My intention for the puzzle this week was to make a Phonetic Crossword. Crossword Compiler by Antony Lewis will do amazing things with any word list.  I made these (1, 2, 3) with it. Next, I looked over a few word lists.  The CMU Dictionary is what I started with. I also looked at Grady Ward's Moby lists, the Oxford wordlists, and the Brian Kelk lists.  I picked up an IPA font from Henry Roger's Fonts.  I used The Oxford English Dictionary to verify things, and The Oxford Dictionary of Current English for quick look-up.

Unfortunately, my sources and word lists disagree with each other.  Also, the large word lists have many obscure words.  'Platysma' probably wouldn't be acceptable in a modern crossword, but it would be much, much worse in a phonetic crossword.  I found this out after making a few.  Sample 5x6 rectangle: Four of the across words (translated back from IPA) are (INDEX, ROMIC, ?, ALLURED, and SALONS).  Romic is an obscure word.  I didn't recognize some of the down words.  Just like with a normal word list, I will need to weed out all the obscure words before I can make a fair puzzle.  I need to rebuild my phonetic wordlist from scratch.

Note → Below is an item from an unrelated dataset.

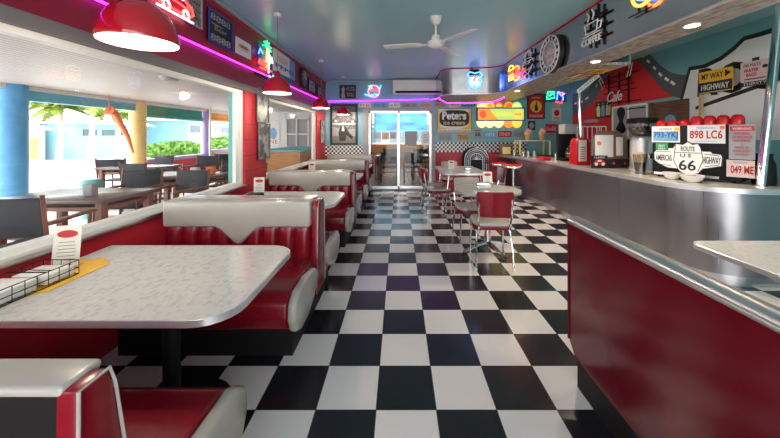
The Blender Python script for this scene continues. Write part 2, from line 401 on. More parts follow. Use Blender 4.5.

The IPA has a connection to speech recognition.  Basically, if you said the opening sentence above, the computer program would apply a series of wavelet transforms on your spoken words.  The transforms would 'supersmooth' what you said, eliminate extraneous data, and produce a list of sounds.  It would then go through an internal database much like the CMU Dictionary, then convert the sounds into the appropriate words.  Homophones are still a problem (I'm A-cup, eye makeup -- Henry Hook), but a grammar parser can help there.